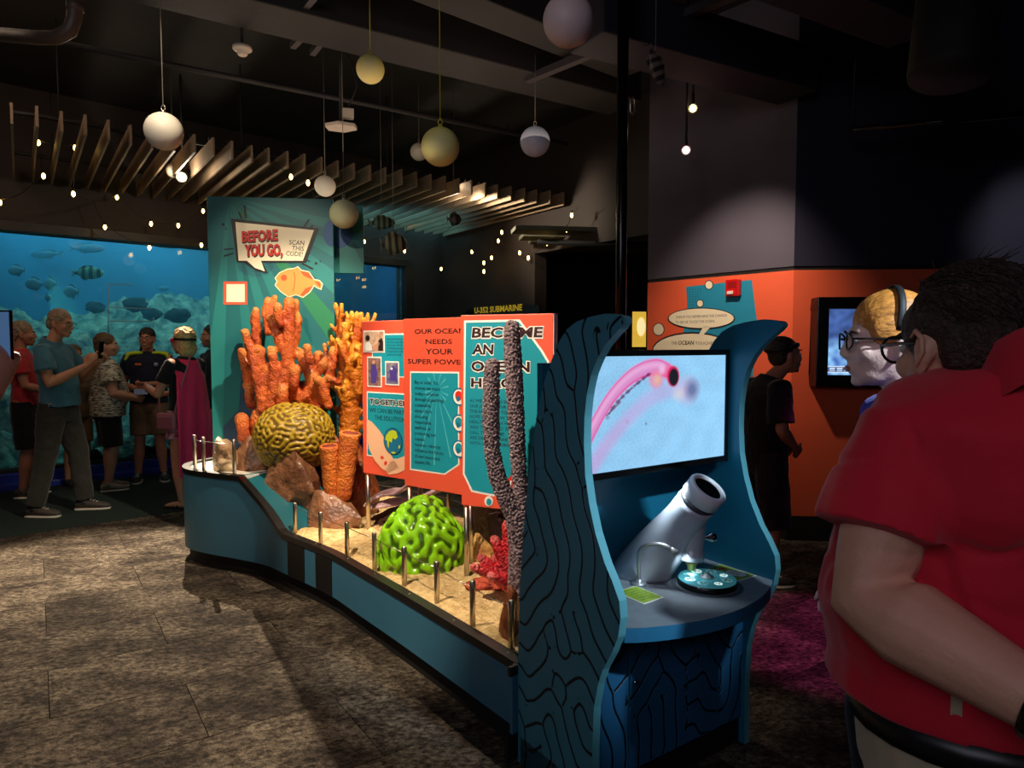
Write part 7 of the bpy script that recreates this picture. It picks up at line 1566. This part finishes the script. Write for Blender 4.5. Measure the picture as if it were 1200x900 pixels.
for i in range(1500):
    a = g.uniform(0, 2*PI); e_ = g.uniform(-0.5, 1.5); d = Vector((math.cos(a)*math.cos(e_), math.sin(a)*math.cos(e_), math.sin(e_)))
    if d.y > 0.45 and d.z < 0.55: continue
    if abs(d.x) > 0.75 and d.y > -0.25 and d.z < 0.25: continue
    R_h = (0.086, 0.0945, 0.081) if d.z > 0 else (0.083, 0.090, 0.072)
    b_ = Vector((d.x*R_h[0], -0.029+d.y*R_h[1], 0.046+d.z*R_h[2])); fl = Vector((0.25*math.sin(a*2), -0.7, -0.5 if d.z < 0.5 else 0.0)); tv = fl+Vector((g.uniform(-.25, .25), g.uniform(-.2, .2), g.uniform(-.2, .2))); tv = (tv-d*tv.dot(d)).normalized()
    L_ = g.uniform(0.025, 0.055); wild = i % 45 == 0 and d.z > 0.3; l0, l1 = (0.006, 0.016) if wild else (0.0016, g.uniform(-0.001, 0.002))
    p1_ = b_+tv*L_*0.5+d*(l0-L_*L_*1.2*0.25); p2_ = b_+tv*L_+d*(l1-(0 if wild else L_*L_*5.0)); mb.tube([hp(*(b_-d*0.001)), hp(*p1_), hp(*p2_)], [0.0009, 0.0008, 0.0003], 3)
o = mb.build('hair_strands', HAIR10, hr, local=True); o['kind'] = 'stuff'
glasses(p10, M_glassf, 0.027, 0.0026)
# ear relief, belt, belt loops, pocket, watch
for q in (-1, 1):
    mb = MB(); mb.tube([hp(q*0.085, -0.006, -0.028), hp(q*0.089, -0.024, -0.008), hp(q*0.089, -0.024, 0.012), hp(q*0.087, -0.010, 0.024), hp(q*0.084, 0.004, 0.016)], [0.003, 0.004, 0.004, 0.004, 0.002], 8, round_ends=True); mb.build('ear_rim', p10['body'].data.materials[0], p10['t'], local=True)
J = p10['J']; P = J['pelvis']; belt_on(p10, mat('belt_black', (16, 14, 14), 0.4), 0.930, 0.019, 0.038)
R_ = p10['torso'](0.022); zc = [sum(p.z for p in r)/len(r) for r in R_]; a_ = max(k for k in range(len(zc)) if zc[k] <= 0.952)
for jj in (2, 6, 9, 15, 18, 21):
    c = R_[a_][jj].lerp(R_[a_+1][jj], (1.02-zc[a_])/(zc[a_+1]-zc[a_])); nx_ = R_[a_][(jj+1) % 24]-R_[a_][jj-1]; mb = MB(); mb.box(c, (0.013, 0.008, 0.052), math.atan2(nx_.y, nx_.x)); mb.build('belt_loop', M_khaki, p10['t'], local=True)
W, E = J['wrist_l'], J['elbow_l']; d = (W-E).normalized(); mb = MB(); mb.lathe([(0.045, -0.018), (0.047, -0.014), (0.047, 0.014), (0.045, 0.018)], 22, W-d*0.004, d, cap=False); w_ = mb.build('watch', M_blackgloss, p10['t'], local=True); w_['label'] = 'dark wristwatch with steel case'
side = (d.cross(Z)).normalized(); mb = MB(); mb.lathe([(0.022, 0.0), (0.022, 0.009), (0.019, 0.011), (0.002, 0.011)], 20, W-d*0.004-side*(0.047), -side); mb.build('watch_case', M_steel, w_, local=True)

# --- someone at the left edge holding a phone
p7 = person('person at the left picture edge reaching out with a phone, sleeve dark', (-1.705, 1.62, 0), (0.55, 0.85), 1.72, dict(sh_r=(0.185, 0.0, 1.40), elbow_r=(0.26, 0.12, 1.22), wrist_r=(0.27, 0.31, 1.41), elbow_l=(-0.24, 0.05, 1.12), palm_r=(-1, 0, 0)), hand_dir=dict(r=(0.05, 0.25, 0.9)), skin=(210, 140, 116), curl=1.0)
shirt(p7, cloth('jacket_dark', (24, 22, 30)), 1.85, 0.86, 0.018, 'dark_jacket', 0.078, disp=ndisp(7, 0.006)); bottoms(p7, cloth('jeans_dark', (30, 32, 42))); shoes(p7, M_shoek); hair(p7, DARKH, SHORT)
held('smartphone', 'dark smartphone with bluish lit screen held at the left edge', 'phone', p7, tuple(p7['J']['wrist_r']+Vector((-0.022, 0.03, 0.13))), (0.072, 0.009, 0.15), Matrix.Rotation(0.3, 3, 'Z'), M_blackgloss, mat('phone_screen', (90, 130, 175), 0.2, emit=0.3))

::::::

Goal: Without the pictures, write out the whole listing above exactly as it appears.

Worked solution:
Write part 7 of the bpy script that recreates this picture. It picks up at line 1566. This part finishes the script. Write for Blender 4.5. Measure the picture as if it were 1200x900 pixels.
for i in range(1500):
    a = g.uniform(0, 2*PI); e_ = g.uniform(-0.5, 1.5); d = Vector((math.cos(a)*math.cos(e_), math.sin(a)*math.cos(e_), math.sin(e_)))
    if d.y > 0.45 and d.z < 0.55: continue
    if abs(d.x) > 0.75 and d.y > -0.25 and d.z < 0.25: continue
    R_h = (0.086, 0.0945, 0.081) if d.z > 0 else (0.083, 0.090, 0.072)
    b_ = Vector((d.x*R_h[0], -0.029+d.y*R_h[1], 0.046+d.z*R_h[2])); fl = Vector((0.25*math.sin(a*2), -0.7, -0.5 if d.z < 0.5 else 0.0)); tv = fl+Vector((g.uniform(-.25, .25), g.uniform(-.2, .2), g.uniform(-.2, .2))); tv = (tv-d*tv.dot(d)).normalized()
    L_ = g.uniform(0.025, 0.055); wild = i % 45 == 0 and d.z > 0.3; l0, l1 = (0.006, 0.016) if wild else (0.0016, g.uniform(-0.001, 0.002))
    p1_ = b_+tv*L_*0.5+d*(l0-L_*L_*1.2*0.25); p2_ = b_+tv*L_+d*(l1-(0 if wild else L_*L_*5.0)); mb.tube([hp(*(b_-d*0.001)), hp(*p1_), hp(*p2_)], [0.0009, 0.0008, 0.0003], 3)
o = mb.build('hair_strands', HAIR10, hr, local=True); o['kind'] = 'stuff'
glasses(p10, M_glassf, 0.027, 0.0026)
# ear relief, belt, belt loops, pocket, watch
for q in (-1, 1):
    mb = MB(); mb.tube([hp(q*0.085, -0.006, -0.028), hp(q*0.089, -0.024, -0.008), hp(q*0.089, -0.024, 0.012), hp(q*0.087, -0.010, 0.024), hp(q*0.084, 0.004, 0.016)], [0.003, 0.004, 0.004, 0.004, 0.002], 8, round_ends=True); mb.build('ear_rim', p10['body'].data.materials[0], p10['t'], local=True)
J = p10['J']; P = J['pelvis']; belt_on(p10, mat('belt_black', (16, 14, 14), 0.4), 0.930, 0.019, 0.038)
R_ = p10['torso'](0.022); zc = [sum(p.z for p in r)/len(r) for r in R_]; a_ = max(k for k in range(len(zc)) if zc[k] <= 0.952)
for jj in (2, 6, 9, 15, 18, 21):
    c = R_[a_][jj].lerp(R_[a_+1][jj], (1.02-zc[a_])/(zc[a_+1]-zc[a_])); nx_ = R_[a_][(jj+1) % 24]-R_[a_][jj-1]; mb = MB(); mb.box(c, (0.013, 0.008, 0.052), math.atan2(nx_.y, nx_.x)); mb.build('belt_loop', M_khaki, p10['t'], local=True)
W, E = J['wrist_l'], J['elbow_l']; d = (W-E).normalized(); mb = MB(); mb.lathe([(0.045, -0.018), (0.047, -0.014), (0.047, 0.014), (0.045, 0.018)], 22, W-d*0.004, d, cap=False); w_ = mb.build('watch', M_blackgloss, p10['t'], local=True); w_['label'] = 'dark wristwatch with steel case'
side = (d.cross(Z)).normalized(); mb = MB(); mb.lathe([(0.022, 0.0), (0.022, 0.009), (0.019, 0.011), (0.002, 0.011)], 20, W-d*0.004-side*(0.047), -side); mb.build('watch_case', M_steel, w_, local=True)

# --- someone at the left edge holding a phone
p7 = person('person at the left picture edge reaching out with a phone, sleeve dark', (-1.705, 1.62, 0), (0.55, 0.85), 1.72, dict(sh_r=(0.185, 0.0, 1.40), elbow_r=(0.26, 0.12, 1.22), wrist_r=(0.27, 0.31, 1.41), elbow_l=(-0.24, 0.05, 1.12), palm_r=(-1, 0, 0)), hand_dir=dict(r=(0.05, 0.25, 0.9)), skin=(210, 140, 116), curl=1.0)
shirt(p7, cloth('jacket_dark', (24, 22, 30)), 1.85, 0.86, 0.018, 'dark_jacket', 0.078, disp=ndisp(7, 0.006)); bottoms(p7, cloth('jeans_dark', (30, 32, 42))); shoes(p7, M_shoek); hair(p7, DARKH, SHORT)
held('smartphone', 'dark smartphone with bluish lit screen held at the left edge', 'phone', p7, tuple(p7['J']['wrist_r']+Vector((-0.022, 0.03, 0.13))), (0.072, 0.009, 0.15), Matrix.Rotation(0.3, 3, 'Z'), M_blackgloss, mat('phone_screen', (90, 130, 175), 0.2, emit=0.3))